Zelenskyy confirmed Ukraine’s participation on X, signaling that despite the obvious tensions and the ongoing conflict, both sides recognize something the permanent war caucus in D.C. refuses to accept: there will eventually need to be a negotiated settlement, and moments like this create the trust necessary to build toward one.
The foreign policy blob will downplay this, of course. They’ll note it’s only three days. They’ll warn that Putin can’t be trusted. They’ll insist that anything short of total Ukrainian victory is surrender. But these are the same people who’ve been wrong about every major foreign policy decision for the last twenty years. They were wrong about Iraq, wrong about Afghanistan, wrong about Libya, and they’re wrong about how to end this conflict too.

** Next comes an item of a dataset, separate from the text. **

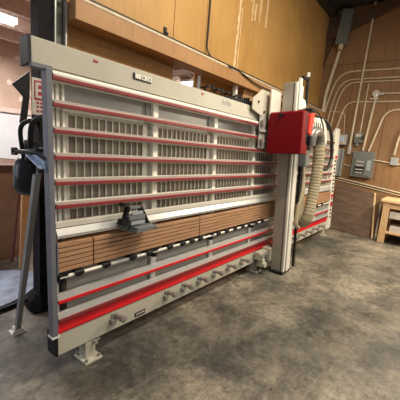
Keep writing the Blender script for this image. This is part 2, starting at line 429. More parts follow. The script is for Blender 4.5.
# wooden slats
for a, b in ((.885, 1.126), (1.136, 2.296), (2.306, 4.30), (4.31, XE - .03)):
    def sl(bm, a=a, b=b):
        for i in range(6):
            z = .738 + i * .0325; box(bm, a, b, -.038, -.018, z, z + .0262)
        box(bm, a, b, -.018, .02, .737, .928)
    sobj('wooden_slat_strip', sl, 'slat', bevel=.002)
sbx('slat_holder', (.876, .884, -.04, .03, .72, .94), 'bluegrey')
# white tube and black rollers below
sobj('roller_tube', lambda bm: cyl(bm, (.89, -.034, .702), (XE - .03, -.034, .702), .012, n=12), 'white', smooth=True)
rx = [1.02, 1.23, 1.47, 1.64, 1.88, 2.05, 2.18, 2.31, 2.62, 2.78, 2.95, 3.12, 3.27, 3.45, 3.62, 4.3, 4.6, 4.9, 5.2, 5.5, 5.8, 6.1]
def roller(bm, x):
    cyl(bm, (x - .030, -.040, .710), (x + .030, -.040, .710), .020, n=12)
    box(bm, x - .018, x + .018, -.052, .04, .686, .734)
for x in rx: sobj('support_roller', lambda bm: roller(bm, x), 'black', smooth=True)
for x in (.90, 1.695, 2.50, 3.36):
    def br(bm, x=x):
        box(bm, x, x + .03, -.035, .04, .655, .735); box(bm, x - .015, x + .045, -.045, -.01, .695, .735)
        cyl(bm, (x + .015, -.05, .672), (x + .015, .0, .672), .014, n=10)
        prism(bm, [(x + .03, .70), (x + .075, .715), (x + .075, .735), (x + .03, .735)], 'y', -.03, .02)
    sobj('roller_bracket', br, 'black')
# stop pins on the bottom beam
def stop(bm, x):
    cyl(bm, (x, .0, .262), (x, -.085, .268), .018, n=14)
    cyl(bm, (x, -.080, .268), (x, -.120, .270), .027, n=14); cyl(bm, (x, -.120, .270), (x, -.126, .270), .013, n=10)
    box(bm, x - .032, x + .022, -.012, .0, .215, .285)
    box(bm, x - .05, x - .025, -.04, .0, .205, .245)
for x in (1.335, 1.905, 2.14, 2.38, 2.64, 2.92, 3.22, 4.4, 4.75, 5.1, 5.45, 5.8, 6.15):
    sobj('stop_pin', lambda bm: stop(bm, x), 'zinc', smooth=True)
def lab(bm):
    box(bm, 1.53, 1.64, -.004, .0, .165, .200)
lp = sobj('label_plate', lab, 'darkgrey', bb, label='small dark label plate')
sbx('label_plate', (1.54, 1.63, -.006, -.004, .179, .189), 'signwhite', lp)
# feet
def foot(x):
    def f(bm):
        box(bm, x - .042, x + .042, .005, .09, .012, .150)
    o = sobj('foot', f, 'cream', bevel=.005)
    sbx('foot_plate', (x - .068, x + .068, -.045, .12, -.004, .014), 'cream', o, bevel=.003)
    for dx in (-.05, .05):
        for y in (-.028, .105): sobj('bolt', lambda bm: cyl(bm, (x + dx, y, .01), (x + dx, y, .034), .012, n=6), 'zinc', o)
    sobj('bolt', lambda bm: cyl(bm, (x + .03, -.03, .128), (x + .03, .0, .128), .013, n=8), 'zinc', o)
    sobj('bolt', lambda bm: cyl(bm, (x + .05, .02, .12), (x + .085, .02, .12), .012, n=8), 'zinc', o)
foot_local = [1.125, 3.62, 6.55]
for x in foot_local: foot(x)
# tall support strut at the left end (foot far behind the frame)
CT, ST = math.cos(TH), math.sin(TH)
def W(x, y, z):                             # world -> saw local
    dy = y - YF; return (x, dy * CT - z * ST, dy * ST + z * CT)
def strutf(bm):
    a = Vector(W(.88, 2.49, .012)); b = Vector(W(.86, 2.055, 1.34))
    tube(bm, [a, b], .026, n=4) 
def strutf2(bm):
    b = Vector(W(.87, 2.07, 1.30)); c = Vector(W(.87, 2.0, 1.52)); tube(bm, [b, c], .016, n=4)
st = sobj('support_strut', strutf, 'strut', label='grey square strut standing behind the left end')
sobj('inner_tube', strutf2, 'strut', st)
def sfoot(bm):
    x, y, z = W(.88, 2.49, 0); box(bm, x - .05, x + .05, y - .05, y + .05, z - .004, z + .012)
    box(bm, x - .028, x + .028, y - .03, y + .03, z + .012, z + .05)
sobj('strut_foot', sfoot, 'white', st)
for dx in (-.036, .036):
    def sfb(bm, dx=dx):
        x, y, z = W(.88, 2.49, 0); cyl(bm, (x + dx, y - .036, z + .008), (x + dx, y - .036, z + .026), .008, n=6)
    sobj('bolt', sfb, 'zinc', st)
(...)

What Trump understands—what he’s always understood—is that you don’t get peace by talking about it. You get peace by creating the conditions where both sides see continued conflict as more costly than compromise. This three-day pause won’t end the war. But it might be the first crack in the wall that’s been blocking any meaningful progress.
The prisoner exchange matters too. Those aren’t just numbers on a spreadsheet. They’re sons and fathers, brothers and husbands. Getting them home is the right thing to do, regardless of what the think tank crowd thinks about the optics.
Is this the breakthrough that leads to a lasting peace? Probably not immediately. But it’s more progress toward ending this war than the previous administration made in three years of throwing money and weapons at the problem while refusing to even consider what a negotiated end might look like.
Trump promised he would end wars, not start them. This ceasefire is a down payment on that promise. And it stands in stark contrast to the warmongers who seem to believe American interests are best served by endless proxy conflicts fought to the last Ukrainian.
Three days of peace isn’t victory. But it’s three more days of peace than we had yesterday. And in a world that desperately needs leaders who can actually deliver results, that’s worth recognizing.